2013—Oregon United for Marriage Launches
Basic Rights Oregon convenes state and national partners and creates the Oregon United for Marriage campaign, kicking off signature gathering for the 2014 ballot in February.

2013 – U.S.A. v. Windsor, Hollingsworth v. Perry
(June) The US Supreme Court rules in the ACLU’s Windsor case that section 2 of the federal Defense of Marriage Act (DOMA) violates the federal constitution. In Perry, the Court allows marriages to go forward in California but does not address whether state bans on marriage violate the 14th Amendment, leaving each state to determine whether same-sex couples can marry. While the Perry and Windsor cases, were dramatic victories for the marriage movement, many legal experts cautioned that the Supreme Court was clearly reluctant to interfere with – or foreclose – the ongoing political debate over marriage in the states.

2013 – Geiger lawsuit filed
October 15, two same-sex couples file a federal lawsuit challenging constitutionality of Measure 36.

2013 – Oregon Attorney General Opinion
October 16, The Oregon Attorney General issued an opinion that the federal constitution requires state agencies to recognize the legal marriages of same-sex couples performed in other jurisdictions.

2013—Rummell & West v.
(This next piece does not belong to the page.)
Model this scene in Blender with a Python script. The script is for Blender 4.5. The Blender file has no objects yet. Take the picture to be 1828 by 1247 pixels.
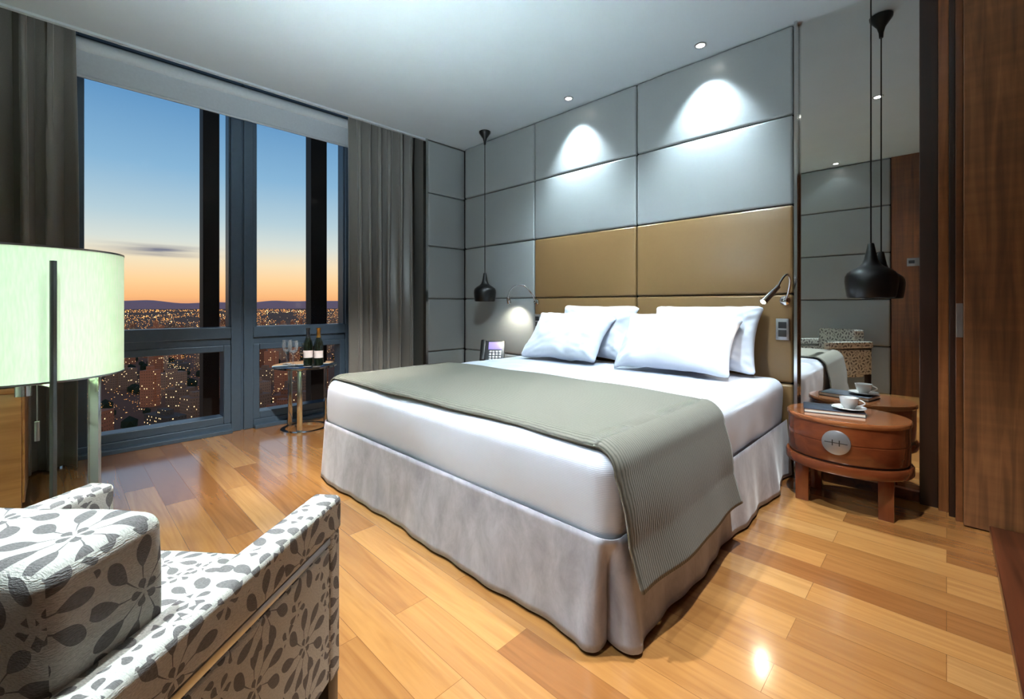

Kitzhaber filed
December 19, following the A-G opinion and in light of a rapidly changing landscape of legal challenges across the country, Basic Rights Oregon and the ACLU of Oregon file a federal lawsuit challenging the constitutionality of Measure 36 on behalf of two more couples and Basic Rights Education Fund.

2014—Heightened Scrutiny Ruling…Game Changer
In January, the Ninth Circuit U.S. Court of Appeals rules that sexual orientation discrimination warrants “heightened scrutiny,” giving the marriage litigation another monumental boost. Within weeks, Attorneys General in Oregon and Nevada (both 9th Circuit states) announce they will not defend their respective marriage bans. The Oregon United for Marriage campaign decides it will hold on to marriage petition signatures for a few months in order to allow the court to weigh the pending challenges to Measure 36.